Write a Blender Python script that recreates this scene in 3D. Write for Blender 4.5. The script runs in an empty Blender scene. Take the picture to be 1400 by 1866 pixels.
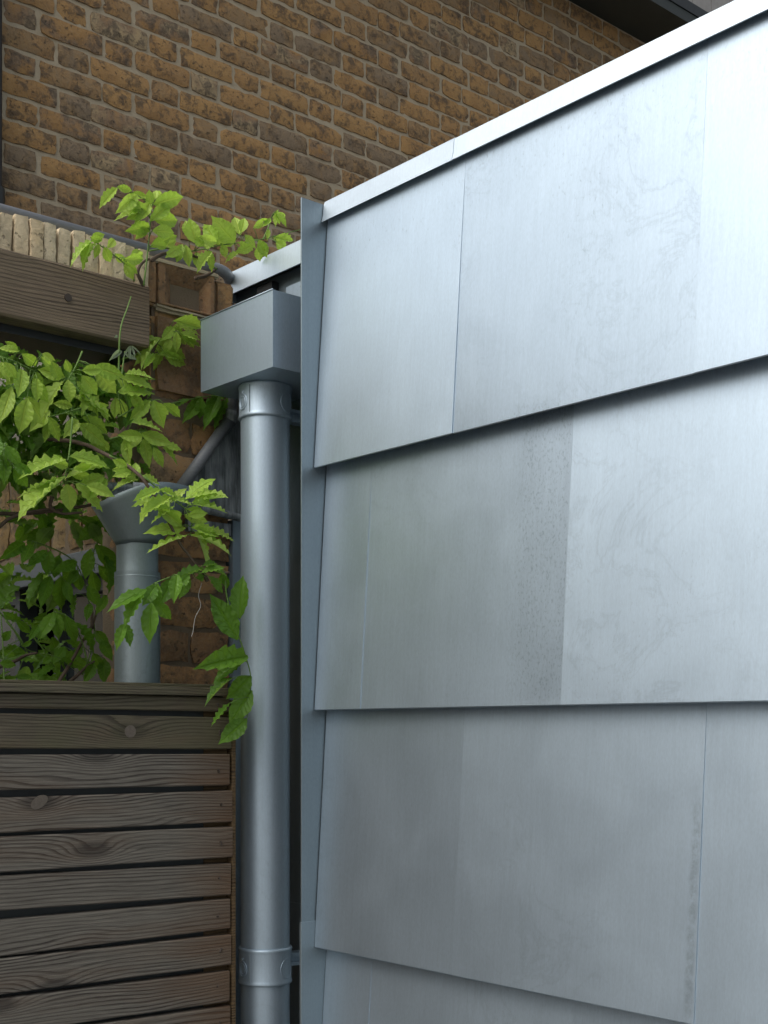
import bpy, bmesh, math, random
from mathutils import Vector, Matrix, noise
R = random.Random(11)
H = 1.55                                # eye height above the paving
sc = bpy.context.scene
col = sc.collection

# ------------------------------------------------------------------ camera, sky, sun, exposure
cam = bpy.data.cameras.new('camera')
cam.sensor_fit = 'HORIZONTAL'; cam.sensor_width = 36.0
cam.lens = 36.0 * 2366 / 1400; cam.shift_y = 0.285
cam.clip_start = 0.05; cam.clip_end = 500
camo = bpy.data.objects.new('camera', cam); col.objects.link(camo)
camo.location = (0, 0, H); camo.rotation_euler = (math.radians(90), 0, math.radians(-41.02))
sc.camera = camo

SUN_AZ = math.radians(-88); SUN_EL = math.radians(50)      # clockwise from +Y
w = bpy.data.worlds.new('World'); sc.world = w; w.use_nodes = True
wn = w.node_tree.nodes; wl = w.node_tree.links; wn.clear()
sky = wn.new('ShaderNodeTexSky'); sky.sky_type = 'NISHITA'; sky.sun_disc = False
sky.sun_elevation = SUN_EL; sky.sun_rotation = SUN_AZ
sky.air_density = 1.6; sky.dust_density = 6.0; sky.ozone_density = 1.0
hs = wn.new('ShaderNodeHueSaturation'); hs.inputs['Saturation'].default_value = 0.46
bg = wn.new('ShaderNodeBackground'); bg.inputs['Strength'].default_value = 0.145
wo = wn.new('ShaderNodeOutputWorld')
wl.new(sky.outputs[0], hs.inputs['Color']); wl.new(hs.outputs[0], bg.inputs['Color']); wl.new(bg.outputs[0], wo.inputs[0])

sun = bpy.data.lights.new('sun', 'SUN'); sun.energy = 1.15; sun.angle = math.radians(70); sun.color = (1.0, 0.97, 0.92)
suno = bpy.data.objects.new('sun', sun); col.objects.link(suno)
sd = Vector((math.sin(SUN_AZ) * math.cos(SUN_EL), math.cos(SUN_AZ) * math.cos(SUN_EL), math.sin(SUN_EL)))
suno.rotation_euler = sd.to_track_quat('Z', 'Y').to_euler(); suno.location = sd * 20

sc.view_settings.view_transform = 'Standard'; sc.view_settings.look = 'None'
sc.view_settings.gamma = 1.0; sc.view_settings.use_curve_mapping = False
sc.view_settings.exposure = 0.16
sc.render.engine = 'CYCLES'
sc.cycles.use_denoising = True
sc.cycles.max_bounces = 6
sc.cycles.adaptive_threshold = .02

# ------------------------------------------------------------------ helpers
def tag(o, label=None, cat=None, group=None, kind=None):
    if label: o['label'] = label
    if cat: o['category'] = cat
    if group: o['group'] = group
    if kind: o['kind'] = kind
    return o
def attach(o, parent):
    if parent is not None:
        o.parent = parent
        o.matrix_parent_inverse = WM[parent.name].inverted()
WM = {}
def link(name, me, mat=None, parent=None, mtx=None, smooth=False):
    o = bpy.data.objects.new(name, me); col.objects.link(o)
    if mat is not None and me is not None and not me.materials: me.materials.append(mat)
    if mtx is not None: o.matrix_basis = mtx
    WM[o.name] = (mtx or Matrix()).copy()
    attach(o, parent)
    if smooth and me is not None:
        me.polygons.foreach_set('use_smooth', [True] * len(me.polygons))
    return o
def empty(name, loc):
    return link(name, None, mtx=Matrix.Translation(loc))
class MB:
    def __init__(s): s.v = []; s.f = []
    def add(s, vs, fs):
        n = len(s.v); s.v += [tuple(v) for v in vs]; s.f += [tuple(i + n for i in f) for f in fs]; return s
    def box(s, x0, x1, y0, y1, z0, z1):
        return s.add([(x0,y0,z0),(x1,y0,z0),(x1,y1,z0),(x0,y1,z0),(x0,y0,z1),(x1,y0,z1),(x1,y1,z1),(x0,y1,z1)],
                     [(0,3,2,1),(4,5,6,7),(0,1,5,4),(1,2,6,5),(2,3,7,6),(3,0,4,7)])
    def tube(s, pts, rad, seg=10, cap=True):
        pts = [Vector(p) for p in pts]; n = len(pts)
        rad = rad if isinstance(rad, (list, tuple)) else [rad] * n
        t0 = (pts[1] - pts[0]).normalized()
        a = Vector((0, 0, 1)) if abs(t0.z) < .9 else Vector((1, 0, 0))
        u = t0.cross(a).normalized(); vs = []
        for i, p in enumerate(pts):
            t = ((pts[min(i+1, n-1)] - p).normalized() + (p - pts[max(i-1, 0)]).normalized()).normalized()
            u = (u - t * u.dot(t)).normalized(); b = t.cross(u)
            for k in range(seg):
                an = 2 * math.pi * k / seg
                vs.append(p + (u * math.cos(an) + b * math.sin(an)) * rad[i])
        fs = [(i*seg+k, i*seg+(k+1) % seg, (i+1)*seg+(k+1) % seg, (i+1)*seg+k) for i in range(n-1) for k in range(seg)]
        if cap: fs += [tuple(range(seg))[::-1], tuple((n-1)*seg+k for k in range(seg))]
        return s.add(vs, fs)
    def lathe(s, prof, cx, cy, seg=48, cap=False):
        vs = [(cx + r*math.cos(2*math.pi*k/seg), cy + r*math.sin(2*math.pi*k/seg), z) for r, z in prof for k in range(seg)]
        fs = [(i*seg+k, i*seg+(k+1) % seg, (i+1)*seg+(k+1) % seg, (i+1)*seg+k) for i in range(len(prof)-1) for k in range(seg)]
        return s.add(vs, fs)
    def extrude_y(s, prof, y0, y1, closed=True):          # prof: list of (x,z)
        n = len(prof)
        vs = [(x, y0, z) for x, z in prof] + [(x, y1, z) for x, z in prof]
        fs = [(i, (i+1) % n, n+(i+1) % n, n+i) for i in range(n if closed else n-1)]
        if closed: fs += [tuple(range(n))[::-1], tuple(range(n, 2*n))]
        return s.add(vs, fs)
    def mesh(s, name):
        me = bpy.data.meshes.new(name); me.from_pydata(s.v, [], s.f); me.validate(); me.update()
        bm = bmesh.new(); bm.from_mesh(me); bmesh.ops.recalc_face_normals(bm, faces=bm.faces); bm.to_mesh(me); bm.free()
        return me
    def build(s, name, mat, parent=None, smooth=False, bevel=0, auto=None, mtx=None):
        me = s.mesh(name)
        if bevel:
            bm = bmesh.new(); bm.from_mesh(me)
            bmesh.ops.bevel(bm, geom=[e for e in bm.edges if len(e.link_faces) == 2 and e.calc_face_angle(0) > .5], offset=bevel, segments=2, affect='EDGES', profile=.6)
            bm.to_mesh(me); bm.free()
        o = link(name, me, mat, parent, mtx, smooth or auto is not None)
        if auto is not None: sharp(me, auto)
        return o
def sharp(me, deg):
    bm = bmesh.new(); bm.from_mesh(me)
    for e in bm.edges:
        e.smooth = not (len(e.link_faces) == 2 and e.calc_face_angle(0) > math.radians(deg))
    for f in bm.faces: f.smooth = True
    bm.to_mesh(me); bm.free()
def curve_pts(pts, n=6):                                   # Catmull-Rom
    P = [Vector(p) for p in pts]; P = [P[0]*2-P[1]] + P + [P[-1]*2-P[-2]]; out = []
    for i in range(1, len(P)-2):
        for k in range(n):
            t = k/n
            out.append(0.5*((2*P[i]) + (P[i+1]-P[i-1])*t + (2*P[i-1]-5*P[i]+4*P[i+1]-P[i+2])*t*t + (3*P[i]-P[i-1]-3*P[i+1]+P[i+2])*t**3))
    out.append(P[-2]); return out

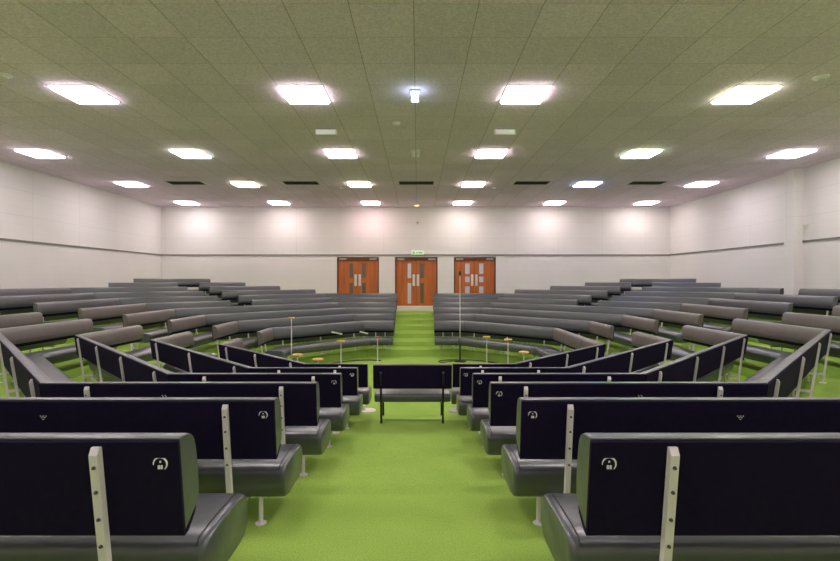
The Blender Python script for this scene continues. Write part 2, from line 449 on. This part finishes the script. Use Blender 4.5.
def bench(sec, i, u0, u1, m0, m1, label, group, nup=2, near=False, mat='vinyl', badge=None, marks=(), brown_lit=False, blackleg=False):
    th = SEC[sec]; nrm = Vector((math.cos(th), math.sin(th), 0)); e = Vector((-nrm.y, nrm.x, 0))
    um = (u0 + u1) / 2; L = u1 - u0
    p = Vector((CX, CY, 0)) + nrm * A[i] + e * um; p.z = FZ[i]
    t = empty('tiered_bench', p, math.atan2(e.y, e.x))
    tag(t, label, 'bench', group)
    T = HB; s0, s1 = -L / 2 + .003, L / 2 - .003
    vm = M['vinyl_brown_lit'] if brown_lit else M['vinyl']
    obj('back_cushion', sweep(back_prof(T), s0, s1, m0, m1, .022), vm, t, smooth=True)
    obj('back_panel', sweep(panel_prof(T), s0, s1, m0, m1, .004), M['panel'], t)
    obj('seat_cushion', sweep(seat_prof(T), s0, s1, m0, m1, .05), M['vinyl'], t, smooth=True)
    if near:
        for s, mm, sg in ((s0, m0, 1), (s1, m1, -1)):
            if mm: continue
            bm = bmesh.new()
            pr = [(w, z) for w, z in seat_prof(T)][1:11]
            tube(bm, [(s + sg * .034, -w, z + .001) for w, z in pr], .0035, 6)
            obj('seam', bm, M['seam'], t)
    # supports; a mitred end narrows towards the front, so keep them clear of it
    a0 = s0 + (.250 if not m0 else .33); a1 = s1 - (.250 if not m1 else .33)
    if a1 - a0 < .25: nup = 1
    xs = [(a0 + a1) / 2] if nup == 1 else [a0 + (a1 - a0) * k / (nup - 1) for k in range(nup)]
    drop = -FZ[0] if i == 0 else 0.0
    for k, x in enumerate(xs):
        bl = blackleg and k in (0, 1)
        up = shared(('up', bl), lambda: upright_bm(T, 0.0), 'upright', M['black'] if bl else M['alu'], t, (x, 0, 0))
        if near:
            for z in (T - .085, T - .165, T - .255, T - .345):
                y = -(.0525 + LEAN * (z - T)) - .0240
                shared('bolt', bolt_bm, 'bolt', M['bolt'], up, (0, y, z))
        fx = x
        if not m0 and k == 0 and nup > 1: fx = s0 + .15
        if not m1 and k == len(xs) - 1 and nup > 1: fx = s1 - .15
        if m0 and k == 0: fx = max(x, s0 + .30)
        if m1 and k == len(xs) - 1: fx = min(x, s1 - .30)
        shared(('leg', i == 0, bl), lambda: leg_bm(T, drop), 'leg', M['black'] if bl else M['alu'], t, (fx, 0, 0), smooth=True)
    def face(z): return -(.0525 + LEAN * (z - T))
    if badge is not None:
        x = s1 - .058 if badge > 0 else s0 + .058
        z = T - .080
        o = shared('badge', badge_bm, 'badge', M['badge'], t, (x, face(z) - .0002, z))
    for x, kind in marks:
        z = T - .095
        shared(('mark', kind), lambda: tri_bm(kind), 'small_mark', M['badge'], t, (x - (CX + um), face(z) - .0002, z))
    return t

ORD = ['first', 'second', 'third', 'fourth', 'fifth', 'sixth', 'seventh', 'eighth', 'ninth', 'tenth']
def gap(i): return 0.555 + 0.018 * i
# near block, either side of the aisle (camera side): i = 5 is nearest
for i in range(5, -1, -1):
    v = T22 * A[i]; g0 = {5: .64, 4: .64, 3: .635, 2: .62, 1: .59, 0: .575}[i]
    rn = ORD[5 - i]
    for sg, side in ((-1, 'left'), (1, 'right')):
        lab = {5: 'dark-backed bench nearest the camera, %s of the green aisle' % side,
               0: 'dark-backed bench, lowest and farthest of the near rows, %s of the green aisle' % side}.get(
               i, 'dark-backed bench %s of the green aisle, %s row from the camera' % (side, rn))
        marks = ()
        if i == 4: marks = ((-1.95, 0),) if sg < 0 else ((1.68, 0),)
        if i == 3: marks = ((-1.85, 1),) if sg < 0 else ((1.62, 1),)
        if i == 1: marks = ((-1.3, 1),) if sg < 0 else ()
        bd = None if (i == 0 or (i == 3 and sg < 0)) else (1 if sg < 0 else -1)
        if sg < 0: bench('S', i, -v, -g0, 1, 0, lab, 'bench rows either side of the near aisle', 2, i >= 2, badge=bd, marks=marks)
        else: bench('S', i, g0, v, 0, 1, lab, 'bench rows either side of the near aisle', 2, i >= 2, badge=bd, marks=marks)
# slanting near blocks
for i in range(0, 4):
    v = T22 * A[i]
    for s, side in (('SW', 'left'), ('SE', 'right')):
        lab = 'slanting dark-backed bench at near %s, %s row up from the pit' % (side, ORD[i])
        bench(s, i, -v, v, 1, 1, lab, 'slanting benches near %s' % side, 3 if i < 2 else 4, False)
# side blocks
for s, side in (('W', 'left'), ('E', 'right')):
    for i in range(0, 7):
        v = T22 * A[i]; g1 = .55
        # along e: W runs towards the camera (-Y), E runs away (+Y)
        near_rng = (g1, v, 0, 1) if s == 'W' else (-v, -g1, 1, 0)
        far_rng = (-v, -g1, 1, 0) if s == 'W' else (g1, v, 0, 1)
        if i <= 4 or (s == 'E' and i == 5):
            bench(s, i, *near_rng, '%s side bench before the cross aisle, %s row up from the pit' % (side, ORD[i]), 'side benches %s, nearer half' % side, 2, brown_lit=True, blackleg=(i == 3))
        bench(s, i, *far_rng, '%s side bench beyond the cross aisle, %s row up from the pit' % (side, ORD[i]), 'side benches %s, farther half' % side, 2, brown_lit=(i < 5))
bench('W', 7, -T22 * A[7], -.57, 1, 0, 'left side bench right against the wall, topmost row beyond the cross aisle', None, 3)
bench('E', 7, .57, 2.72, 0, 0, 'right side bench against the wall, camera side of the pillar', None, 3)
bench('E', 7, 3.36, T22 * A[7], 0, 1, 'short right side bench against the wall just beyond the pillar', None, 2)
bench('E', 0, -.545, .545, 0, 0, 'short bench closing the right side gap in the lowest row', None, 2, brown_lit=True)
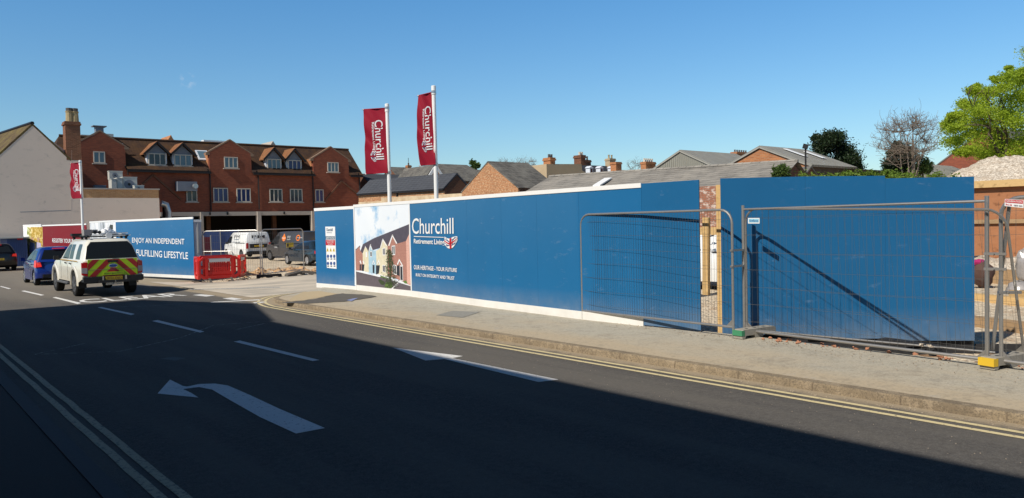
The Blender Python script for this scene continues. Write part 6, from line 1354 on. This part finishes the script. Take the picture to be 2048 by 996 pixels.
# ---- white pickup with chevrons
PW = paintmat('pickup_white', (.72, .70, .62), .3, .5, (.42, .33, .20), .95)
yr = -1.22
S = dict(w=1.86, wr=.40, wb=3.22, z0=.46, ar=.47, y0=yr, belt=1.10, ww=.26, rim='rim_dark', spokes=6, paint=PW, nose=.3, tail=.04, tumble=.25, mirror=2.35, mirrormat=M['trim'],
         top=[(4.08, .50), (4.13, .72), (4.10, .95), (3.95, 1.04), (3.2, 1.13), (2.55, 1.17), (1.0, 1.15), (-.6, 1.15), (yr+.02, 1.15), (yr, .9), (yr, .62)],
         gh=dict(zb=1.10, zt=1.80, wb=1.78, wt=1.34, yb=(yr+.03, 2.62), yt=(yr+.42, 1.55)),
         sidewin=[[(-.62, 1.19), (.02, 1.19), (.02, 1.62), (-.02, 1.67), (-.44, 1.67), (-.5, 1.62)], [(.42, 1.19), (1.02, 1.19), (1.02, 1.66), (.52, 1.66)], [(1.10, 1.19), (2.12, 1.19), (1.56, 1.62), (1.42, 1.66), (1.10, 1.66)]],
         handles=[(.62, 1.05), (1.35, 1.05)], seams=[(.35, .55, 1.12), (1.06, .52, 1.14), (2.15, .5, 1.1)])
pk = vehicle('pickup_truck', 'white pickup with canopy, roof beacons and red and yellow rear chevrons', 'pickup', S)
sw = S['sw']
# rear: big dark window, chevron tailgate
m = MB(True); rp = lambda u, z, off=.012: (u*(sw(z)-.03), yr+.03+.39*(z-1.10)/.70-off, z)
m.prism([rp(-.96, 1.215), rp(.96, 1.215), rp(.97, 1.6), rp(.86, 1.74), rp(-.86, 1.74), rp(-.97, 1.6)], (0, .02, 0)); rw = part('rear_window', m, M['car_glass'], pk)
m = MB(True); m.box((.0, yr+.06, 1.30), (.16, .03, .05)); part('window_catch', m, M['black'], rw)
M['chev_y'] = plain('chevron_yellow', (.42, .62, .01), .4, .4, var=.05); M['chev_r'] = plain('chevron_red', (.40, .02, .015), .4, .4, var=.05)
tx0, tx1, tz0, tz1 = -.755, .755, .66, 1.19
tg = rear_box(pk, tx0, tx1, tz0, tz1, yr-.004, .03, M['chev_y'], 'tailgate')
m = MB(True)
for side in (-1, 1):
    for k in range(5):
        base = -.02+k*.42
        pts = [(side*base, .66+.53), (side*(base+.2), .66+.53), (side*(base+.2+.53), .66), (side*(base+.53), .66)]
        pts = [(side*(base-.53*0), tz1), (side*(base+.21), tz1), (side*(base+.21+.55), tz0), (side*(base+.55), tz0)]
        c = clip_poly(pts, 0 if side > 0 else tx0, tx1 if side > 0 else 0, tz0, tz1)
        if len(c) > 2: m.poly([(x, yr-.021, z) for x, z in c])
    # triangle at the foot of the chevrons
    c = clip_poly([(0, .98), (side*.34, tz0), (0, tz0)], tx0, tx1, tz0, tz1); m.poly([(x, yr-.0212, z) for x, z in c])
part('chevron', m, M['chev_r'], tg)
m = MB(True); m.box((0, yr-.03, .74), (.62, .012, .1)); wp = part('warning_panel', m, M['chev_y'], tg)
m = MB(True); text_on(m, 'HIGHWAY MAINTENANCE', [(-.28, yr-.0375, .715), (.28, yr-.0375, .715), (.28, yr-.0375, .765), (-.28, yr-.0375, .765)], 0, .01, 2); part('lettering', m, M['print_black'], tg)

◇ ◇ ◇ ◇

▸ **What is needed**
All lines from the start of the entries above through the line containing "sc.cycles.adaptive_threshold = .02" are to be given again exactly; the pictures are not.

▸ **Result of the task**
Write a Blender Python script that recreates this scene in 3D. Write for Blender 4.5. The script runs in an empty Blender scene. Take the picture to be 1400 by 1866 pixels.
import bpy, bmesh, math, random
from mathutils import Vector, Matrix, noise
R = random.Random(11)
H = 1.55                                # eye height above the paving
sc = bpy.context.scene
col = sc.collection

# ------------------------------------------------------------------ camera, sky, sun, exposure
cam = bpy.data.cameras.new('camera')
cam.sensor_fit = 'HORIZONTAL'; cam.sensor_width = 36.0
cam.lens = 36.0 * 2366 / 1400; cam.shift_y = 0.285
cam.clip_start = 0.05; cam.clip_end = 500
camo = bpy.data.objects.new('camera', cam); col.objects.link(camo)
camo.location = (0, 0, H); camo.rotation_euler = (math.radians(90), 0, math.radians(-41.02))
sc.camera = camo

SUN_AZ = math.radians(-88); SUN_EL = math.radians(50)      # clockwise from +Y
w = bpy.data.worlds.new('World'); sc.world = w; w.use_nodes = True
wn = w.node_tree.nodes; wl = w.node_tree.links; wn.clear()
sky = wn.new('ShaderNodeTexSky'); sky.sky_type = 'NISHITA'; sky.sun_disc = False
sky.sun_elevation = SUN_EL; sky.sun_rotation = SUN_AZ
sky.air_density = 1.6; sky.dust_density = 6.0; sky.ozone_density = 1.0
hs = wn.new('ShaderNodeHueSaturation'); hs.inputs['Saturation'].default_value = 0.46
bg = wn.new('ShaderNodeBackground'); bg.inputs['Strength'].default_value = 0.145
wo = wn.new('ShaderNodeOutputWorld')
wl.new(sky.outputs[0], hs.inputs['Color']); wl.new(hs.outputs[0], bg.inputs['Color']); wl.new(bg.outputs[0], wo.inputs[0])

sun = bpy.data.lights.new('sun', 'SUN'); sun.energy = 1.15; sun.angle = math.radians(70); sun.color = (1.0, 0.97, 0.92)
suno = bpy.data.objects.new('sun', sun); col.objects.link(suno)
sd = Vector((math.sin(SUN_AZ) * math.cos(SUN_EL), math.cos(SUN_AZ) * math.cos(SUN_EL), math.sin(SUN_EL)))
suno.rotation_euler = sd.to_track_quat('Z', 'Y').to_euler(); suno.location = sd * 20

sc.view_settings.view_transform = 'Standard'; sc.view_settings.look = 'None'
sc.view_settings.gamma = 1.0; sc.view_settings.use_curve_mapping = False
sc.view_settings.exposure = 0.16
sc.render.engine = 'CYCLES'
sc.cycles.use_denoising = True
sc.cycles.max_bounces = 6
sc.cycles.adaptive_threshold = .02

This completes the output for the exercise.